_SOURCE DATA_
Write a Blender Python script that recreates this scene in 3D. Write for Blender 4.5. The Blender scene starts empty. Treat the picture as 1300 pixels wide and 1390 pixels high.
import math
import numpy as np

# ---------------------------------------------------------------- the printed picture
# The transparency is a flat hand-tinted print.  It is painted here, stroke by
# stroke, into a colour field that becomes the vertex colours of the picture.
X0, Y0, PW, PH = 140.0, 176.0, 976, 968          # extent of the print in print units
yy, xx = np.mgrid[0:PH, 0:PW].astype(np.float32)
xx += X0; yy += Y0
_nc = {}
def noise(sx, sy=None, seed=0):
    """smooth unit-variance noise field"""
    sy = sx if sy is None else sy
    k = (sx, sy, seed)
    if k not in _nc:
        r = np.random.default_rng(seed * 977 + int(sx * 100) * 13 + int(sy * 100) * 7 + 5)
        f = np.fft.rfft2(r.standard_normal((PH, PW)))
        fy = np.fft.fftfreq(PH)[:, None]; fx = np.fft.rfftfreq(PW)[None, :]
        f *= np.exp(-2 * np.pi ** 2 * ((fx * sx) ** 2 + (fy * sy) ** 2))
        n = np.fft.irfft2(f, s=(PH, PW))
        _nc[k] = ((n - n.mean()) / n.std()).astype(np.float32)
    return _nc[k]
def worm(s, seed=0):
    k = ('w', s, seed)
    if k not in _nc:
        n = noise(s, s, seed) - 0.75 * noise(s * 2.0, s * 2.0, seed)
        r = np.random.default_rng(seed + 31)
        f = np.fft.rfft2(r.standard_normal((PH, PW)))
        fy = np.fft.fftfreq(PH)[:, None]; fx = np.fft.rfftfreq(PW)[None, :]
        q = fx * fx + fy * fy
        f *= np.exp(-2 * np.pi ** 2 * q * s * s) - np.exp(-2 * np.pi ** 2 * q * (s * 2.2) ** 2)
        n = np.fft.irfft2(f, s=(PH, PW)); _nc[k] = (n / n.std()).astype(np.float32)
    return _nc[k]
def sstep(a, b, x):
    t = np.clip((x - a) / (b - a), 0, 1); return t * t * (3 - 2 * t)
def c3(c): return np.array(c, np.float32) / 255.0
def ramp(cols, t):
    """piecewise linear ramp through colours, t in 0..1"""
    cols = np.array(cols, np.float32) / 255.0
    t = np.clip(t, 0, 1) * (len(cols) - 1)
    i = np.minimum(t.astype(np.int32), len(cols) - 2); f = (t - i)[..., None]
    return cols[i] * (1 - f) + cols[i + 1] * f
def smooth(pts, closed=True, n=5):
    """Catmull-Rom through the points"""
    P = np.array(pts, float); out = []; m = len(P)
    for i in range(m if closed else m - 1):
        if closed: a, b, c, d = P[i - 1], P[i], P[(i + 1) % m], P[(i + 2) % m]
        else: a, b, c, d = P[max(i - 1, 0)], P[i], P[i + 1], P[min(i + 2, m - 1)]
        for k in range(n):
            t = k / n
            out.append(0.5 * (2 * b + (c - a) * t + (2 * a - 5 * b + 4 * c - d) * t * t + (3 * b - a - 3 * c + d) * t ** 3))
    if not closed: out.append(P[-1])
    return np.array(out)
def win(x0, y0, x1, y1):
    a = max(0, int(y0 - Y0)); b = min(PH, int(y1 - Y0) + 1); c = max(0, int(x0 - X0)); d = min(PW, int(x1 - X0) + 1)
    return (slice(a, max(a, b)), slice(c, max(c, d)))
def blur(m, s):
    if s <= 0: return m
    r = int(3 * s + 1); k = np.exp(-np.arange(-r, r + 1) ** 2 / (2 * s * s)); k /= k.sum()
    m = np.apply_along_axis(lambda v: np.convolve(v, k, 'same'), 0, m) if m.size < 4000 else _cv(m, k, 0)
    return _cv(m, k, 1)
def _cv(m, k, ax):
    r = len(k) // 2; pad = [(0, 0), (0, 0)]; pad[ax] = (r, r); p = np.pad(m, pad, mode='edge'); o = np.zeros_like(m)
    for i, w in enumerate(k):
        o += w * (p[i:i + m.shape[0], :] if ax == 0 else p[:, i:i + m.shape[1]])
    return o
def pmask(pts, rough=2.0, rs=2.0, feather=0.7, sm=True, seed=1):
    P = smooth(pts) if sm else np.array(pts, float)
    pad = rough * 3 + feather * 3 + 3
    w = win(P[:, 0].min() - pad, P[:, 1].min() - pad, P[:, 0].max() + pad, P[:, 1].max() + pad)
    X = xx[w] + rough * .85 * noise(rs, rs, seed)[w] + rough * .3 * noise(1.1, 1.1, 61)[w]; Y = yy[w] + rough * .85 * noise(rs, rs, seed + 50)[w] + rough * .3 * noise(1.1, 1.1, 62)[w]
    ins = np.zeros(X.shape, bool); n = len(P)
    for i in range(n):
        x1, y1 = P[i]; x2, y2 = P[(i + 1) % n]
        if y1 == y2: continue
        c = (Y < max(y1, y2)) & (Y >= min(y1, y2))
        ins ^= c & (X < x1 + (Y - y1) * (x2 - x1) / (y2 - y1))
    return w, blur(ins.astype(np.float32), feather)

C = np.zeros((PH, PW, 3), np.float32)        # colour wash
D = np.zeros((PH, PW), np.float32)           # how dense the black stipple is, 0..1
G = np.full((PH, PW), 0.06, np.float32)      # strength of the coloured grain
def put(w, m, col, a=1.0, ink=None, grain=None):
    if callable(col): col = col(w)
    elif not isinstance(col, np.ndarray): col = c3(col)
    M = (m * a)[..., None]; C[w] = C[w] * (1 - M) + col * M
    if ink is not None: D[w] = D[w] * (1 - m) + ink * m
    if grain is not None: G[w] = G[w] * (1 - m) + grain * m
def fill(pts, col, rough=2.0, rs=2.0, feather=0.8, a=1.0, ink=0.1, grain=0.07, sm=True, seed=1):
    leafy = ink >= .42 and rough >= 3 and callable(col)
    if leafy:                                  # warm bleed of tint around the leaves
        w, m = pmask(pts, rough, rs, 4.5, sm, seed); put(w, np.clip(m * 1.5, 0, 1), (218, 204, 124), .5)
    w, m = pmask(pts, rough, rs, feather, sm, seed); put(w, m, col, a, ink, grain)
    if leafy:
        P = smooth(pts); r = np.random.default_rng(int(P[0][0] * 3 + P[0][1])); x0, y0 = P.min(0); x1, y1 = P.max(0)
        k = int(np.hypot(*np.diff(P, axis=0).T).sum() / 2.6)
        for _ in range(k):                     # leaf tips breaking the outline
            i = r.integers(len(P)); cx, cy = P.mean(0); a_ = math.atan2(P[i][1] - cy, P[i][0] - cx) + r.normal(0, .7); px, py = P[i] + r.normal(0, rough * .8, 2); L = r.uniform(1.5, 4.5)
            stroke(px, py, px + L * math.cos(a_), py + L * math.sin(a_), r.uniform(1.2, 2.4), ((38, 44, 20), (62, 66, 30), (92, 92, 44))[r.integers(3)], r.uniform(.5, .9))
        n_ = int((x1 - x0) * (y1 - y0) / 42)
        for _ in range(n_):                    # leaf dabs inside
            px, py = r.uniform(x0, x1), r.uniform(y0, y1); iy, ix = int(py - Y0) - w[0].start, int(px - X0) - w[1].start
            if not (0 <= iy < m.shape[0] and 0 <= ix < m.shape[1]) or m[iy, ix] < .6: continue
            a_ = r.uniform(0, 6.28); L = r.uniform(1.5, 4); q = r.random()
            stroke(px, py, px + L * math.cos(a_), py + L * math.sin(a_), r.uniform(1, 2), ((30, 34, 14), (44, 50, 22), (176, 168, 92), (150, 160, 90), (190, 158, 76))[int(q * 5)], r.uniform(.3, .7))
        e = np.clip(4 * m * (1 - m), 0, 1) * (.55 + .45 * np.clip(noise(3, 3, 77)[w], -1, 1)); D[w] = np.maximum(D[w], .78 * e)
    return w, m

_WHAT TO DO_
Output all of the material exactly as written.

_RESPONSE TO THE TASK_
Write a Blender Python script that recreates this scene in 3D. Write for Blender 4.5. The Blender scene starts empty. Treat the picture as 1300 pixels wide and 1390 pixels high.
import math
import numpy as np

# ---------------------------------------------------------------- the printed picture
# The transparency is a flat hand-tinted print.  It is painted here, stroke by
# stroke, into a colour field that becomes the vertex colours of the picture.
X0, Y0, PW, PH = 140.0, 176.0, 976, 968          # extent of the print in print units
yy, xx = np.mgrid[0:PH, 0:PW].astype(np.float32)
xx += X0; yy += Y0
_nc = {}
def noise(sx, sy=None, seed=0):
    """smooth unit-variance noise field"""
    sy = sx if sy is None else sy
    k = (sx, sy, seed)
    if k not in _nc:
        r = np.random.default_rng(seed * 977 + int(sx * 100) * 13 + int(sy * 100) * 7 + 5)
        f = np.fft.rfft2(r.standard_normal((PH, PW)))
        fy = np.fft.fftfreq(PH)[:, None]; fx = np.fft.rfftfreq(PW)[None, :]
        f *= np.exp(-2 * np.pi ** 2 * ((fx * sx) ** 2 + (fy * sy) ** 2))
        n = np.fft.irfft2(f, s=(PH, PW))
        _nc[k] = ((n - n.mean()) / n.std()).astype(np.float32)
    return _nc[k]
def worm(s, seed=0):
    k = ('w', s, seed)
    if k not in _nc:
        n = noise(s, s, seed) - 0.75 * noise(s * 2.0, s * 2.0, seed)
        r = np.random.default_rng(seed + 31)
        f = np.fft.rfft2(r.standard_normal((PH, PW)))
        fy = np.fft.fftfreq(PH)[:, None]; fx = np.fft.rfftfreq(PW)[None, :]
        q = fx * fx + fy * fy
        f *= np.exp(-2 * np.pi ** 2 * q * s * s) - np.exp(-2 * np.pi ** 2 * q * (s * 2.2) ** 2)
        n = np.fft.irfft2(f, s=(PH, PW)); _nc[k] = (n / n.std()).astype(np.float32)
    return _nc[k]
def sstep(a, b, x):
    t = np.clip((x - a) / (b - a), 0, 1); return t * t * (3 - 2 * t)
def c3(c): return np.array(c, np.float32) / 255.0
def ramp(cols, t):
    """piecewise linear ramp through colours, t in 0..1"""
    cols = np.array(cols, np.float32) / 255.0
    t = np.clip(t, 0, 1) * (len(cols) - 1)
    i = np.minimum(t.astype(np.int32), len(cols) - 2); f = (t - i)[..., None]
    return cols[i] * (1 - f) + cols[i + 1] * f
def smooth(pts, closed=True, n=5):
    """Catmull-Rom through the points"""
    P = np.array(pts, float); out = []; m = len(P)
    for i in range(m if closed else m - 1):
        if closed: a, b, c, d = P[i - 1], P[i], P[(i + 1) % m], P[(i + 2) % m]
        else: a, b, c, d = P[max(i - 1, 0)], P[i], P[i + 1], P[min(i + 2, m - 1)]
        for k in range(n):
            t = k / n
            out.append(0.5 * (2 * b + (c - a) * t + (2 * a - 5 * b + 4 * c - d) * t * t + (3 * b - a - 3 * c + d) * t ** 3))
    if not closed: out.append(P[-1])
    return np.array(out)
def win(x0, y0, x1, y1):
    a = max(0, int(y0 - Y0)); b = min(PH, int(y1 - Y0) + 1); c = max(0, int(x0 - X0)); d = min(PW, int(x1 - X0) + 1)
    return (slice(a, max(a, b)), slice(c, max(c, d)))
def blur(m, s):
    if s <= 0: return m
    r = int(3 * s + 1); k = np.exp(-np.arange(-r, r + 1) ** 2 / (2 * s * s)); k /= k.sum()
    m = np.apply_along_axis(lambda v: np.convolve(v, k, 'same'), 0, m) if m.size < 4000 else _cv(m, k, 0)
    return _cv(m, k, 1)
def _cv(m, k, ax):
    r = len(k) // 2; pad = [(0, 0), (0, 0)]; pad[ax] = (r, r); p = np.pad(m, pad, mode='edge'); o = np.zeros_like(m)
    for i, w in enumerate(k):
        o += w * (p[i:i + m.shape[0], :] if ax == 0 else p[:, i:i + m.shape[1]])
    return o
def pmask(pts, rough=2.0, rs=2.0, feather=0.7, sm=True, seed=1):
    P = smooth(pts) if sm else np.array(pts, float)
    pad = rough * 3 + feather * 3 + 3
    w = win(P[:, 0].min() - pad, P[:, 1].min() - pad, P[:, 0].max() + pad, P[:, 1].max() + pad)
    X = xx[w] + rough * .85 * noise(rs, rs, seed)[w] + rough * .3 * noise(1.1, 1.1, 61)[w]; Y = yy[w] + rough * .85 * noise(rs, rs, seed + 50)[w] + rough * .3 * noise(1.1, 1.1, 62)[w]
    ins = np.zeros(X.shape, bool); n = len(P)
    for i in range(n):
        x1, y1 = P[i]; x2, y2 = P[(i + 1) % n]
        if y1 == y2: continue
        c = (Y < max(y1, y2)) & (Y >= min(y1, y2))
        ins ^= c & (X < x1 + (Y - y1) * (x2 - x1) / (y2 - y1))
    return w, blur(ins.astype(np.float32), feather)

C = np.zeros((PH, PW, 3), np.float32)        # colour wash
D = np.zeros((PH, PW), np.float32)           # how dense the black stipple is, 0..1
G = np.full((PH, PW), 0.06, np.float32)      # strength of the coloured grain
def put(w, m, col, a=1.0, ink=None, grain=None):
    if callable(col): col = col(w)
    elif not isinstance(col, np.ndarray): col = c3(col)
    M = (m * a)[..., None]; C[w] = C[w] * (1 - M) + col * M
    if ink is not None: D[w] = D[w] * (1 - m) + ink * m
    if grain is not None: G[w] = G[w] * (1 - m) + grain * m
def fill(pts, col, rough=2.0, rs=2.0, feather=0.8, a=1.0, ink=0.1, grain=0.07, sm=True, seed=1):
    leafy = ink >= .42 and rough >= 3 and callable(col)
    if leafy:                                  # warm bleed of tint around the leaves
        w, m = pmask(pts, rough, rs, 4.5, sm, seed); put(w, np.clip(m * 1.5, 0, 1), (218, 204, 124), .5)
    w, m = pmask(pts, rough, rs, feather, sm, seed); put(w, m, col, a, ink, grain)
    if leafy:
        P = smooth(pts); r = np.random.default_rng(int(P[0][0] * 3 + P[0][1])); x0, y0 = P.min(0); x1, y1 = P.max(0)
        k = int(np.hypot(*np.diff(P, axis=0).T).sum() / 2.6)
        for _ in range(k):                     # leaf tips breaking the outline
            i = r.integers(len(P)); cx, cy = P.mean(0); a_ = math.atan2(P[i][1] - cy, P[i][0] - cx) + r.normal(0, .7); px, py = P[i] + r.normal(0, rough * .8, 2); L = r.uniform(1.5, 4.5)
            stroke(px, py, px + L * math.cos(a_), py + L * math.sin(a_), r.uniform(1.2, 2.4), ((38, 44, 20), (62, 66, 30), (92, 92, 44))[r.integers(3)], r.uniform(.5, .9))
        n_ = int((x1 - x0) * (y1 - y0) / 42)
        for _ in range(n_):                    # leaf dabs inside
            px, py = r.uniform(x0, x1), r.uniform(y0, y1); iy, ix = int(py - Y0) - w[0].start, int(px - X0) - w[1].start
            if not (0 <= iy < m.shape[0] and 0 <= ix < m.shape[1]) or m[iy, ix] < .6: continue
            a_ = r.uniform(0, 6.28); L = r.uniform(1.5, 4); q = r.random()
            stroke(px, py, px + L * math.cos(a_), py + L * math.sin(a_), r.uniform(1, 2), ((30, 34, 14), (44, 50, 22), (176, 168, 92), (150, 160, 90), (190, 158, 76))[int(q * 5)], r.uniform(.3, .7))
        e = np.clip(4 * m * (1 - m), 0, 1) * (.55 + .45 * np.clip(noise(3, 3, 77)[w], -1, 1)); D[w] = np.maximum(D[w], .78 * e)
    return w, m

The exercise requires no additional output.